The CD’s opening track is Mongo Santamaria’s “Afro Blue,” and that was the song Bridgewater began with at the Dakota. Standing among her musicians, wrapped in polyrhythms, singing “shades of delight/cocoa hue,” she glowed. Then the majestic Kabine Kouyaté joined her for “Sakhodougou” (The Griots), a song of celebration for a successful hunt. After an introduction by Soumano on the kora, Bridgewater sang in English, Kouyaté in Bambara; when he sang, she sat at his feet. Rising, she scatted. And it all fit and flowed together: instruments, languages, voices, cultures. This was not jazz laid on top of African music, or jazz performed against a backdrop of African music, or even jazz side-by-side with African music. It was not Paul Simon’s Graceland. (Aside: I love Graceland, and without it, the West would probably not know Ladysmith Black Mambazo, but Graceland is Paul Simon’s music laid on top of African music.) Bridgewater and the Malians had merged into something lucid and joyous and whole. I would use the word “fusion” if it didn’t evoke Spyra Gyra and the Rippingtons.
When Kabine Kouyaté left the stage, Mamani Kéita entered for “Djarabi” (Oh My Love), written by Malian diva and women’s rights champion Oumou Sangaré, who sings it with Bridgewater on the CD. What began as a tender ballad of alternating Bambara phrases and English interpretations (“All my life I have searched and searched for someone like you to love”) escalated in intensity—vocal and instrumental—until Bridgewater was giving us a taste of over-the-top soul singing, a bit of Mary J. Blige, and it still all fit. At the end of the song, her head was perspiring.
By now, the room was electric, and the energy continued to rise. Kéita stayed for “Dee Dee,” a song written for Bridgewater by talking drummer Baba Sissoko. “This is the first and only song ever written for me,” Bridgewater said, pulling out a YSL-monogrammed towel to wipe her head. As Kéita sang to Bridgewater in Bambara, the two women faced each other on the stage. Bridgewater stood very still and listened, attentive and serious, as if Kéita were saying something of great importance to her alone. Near the end of the song, they embraced. We all had shared the emotion of a deeply private moment, and if that’s how it felt when Bridgewater went to Mali, no wonder she returned. She told us what most of us already knew: “It’s a blessing for me to share the stage with these musicians. There’s so much love.”

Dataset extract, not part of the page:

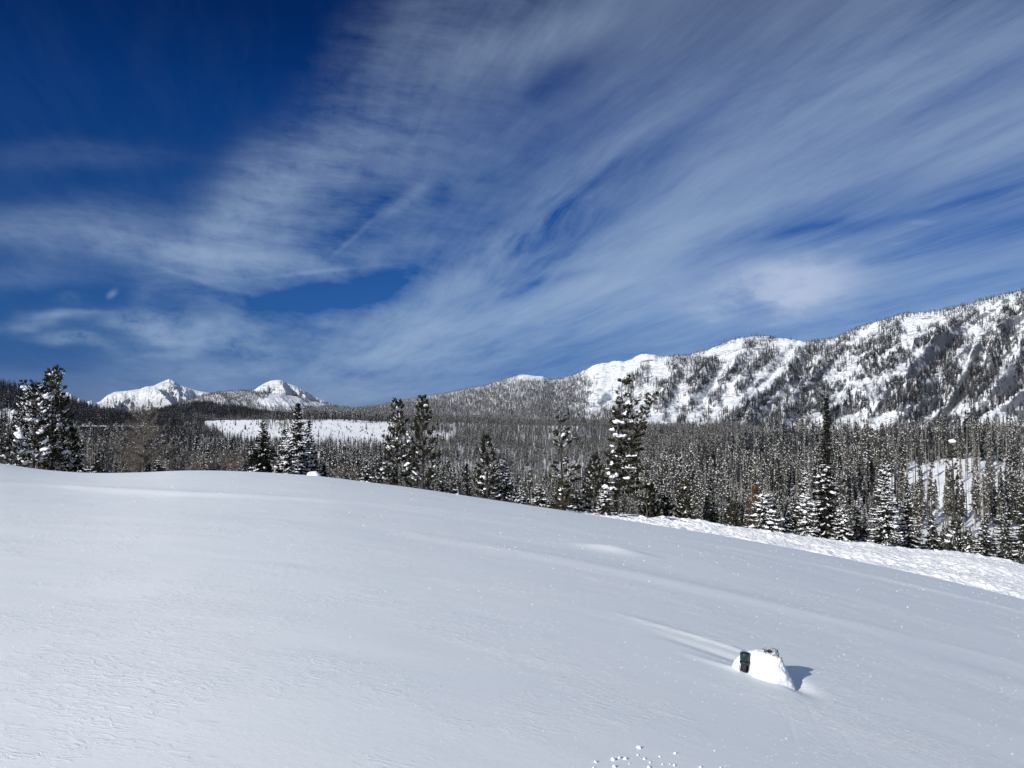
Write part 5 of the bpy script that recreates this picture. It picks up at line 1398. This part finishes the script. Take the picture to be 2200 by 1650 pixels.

Kabine Kouyaté came back, even handsomer than before, to join Bridgewater and Kéita for “Massane Cissé” (Red Earth), the CD’s title song. Bridgewater sang of growing up in Tennessee and the connection she felt as a child with the red earth there—how she rolled in it until her hair turned red. It’s a big, loose blues. “The blues,” Bridgewater insisted, “is nothin’ but a branch on the tree of Malian music.”
The final song was on the horizon. It was late, two hours since the set had begun. Then someone on the audience requested Nina Simone’s “Four Women,” and Bridgewater said, “We cannot refuse.” Soumano re-tuned his kora, Coleman opened with a powerful bass solo, and Bridgewater tore the house down with Simone’s scathing, bitter mini-epic about four African-American women whose lives are affected by subtle differences in their skin color. When Bridgewater danced and shouted the song’s end, “My name is Peaches!” (following a splendid piano solo by Gomez), we couldn’t imagine that she or the band had any energy left. We were wrong.
“Compared to What” is a funky ’60s anti-war soul song made famous by Les McCann and Eddie Harris. It actually includes the archaic phrase “Sock it to me now!” but other lyrics are timely in a horrid, history-repeats-itself way: “The president, he got his war/Folks don’t know just what it’s for/Nobody gives us a rhyme or reason/Have one doubt, they call it treason.” Kora, balafon, and tamani, Malian beats, and chants in Bambara wove through and around the piano, bass, drums, and English, and once again, it all made sense and formed a perfect whole. At the start of the song, Bridgewater ordered us to stand up, and we did; had she asked us to storm City Hall with scythes and torches, we probably would have done that, too. The stage filled with people dancing, an ecstatic and exuberant salute. It was, in fact, the last song. No one could have asked for more.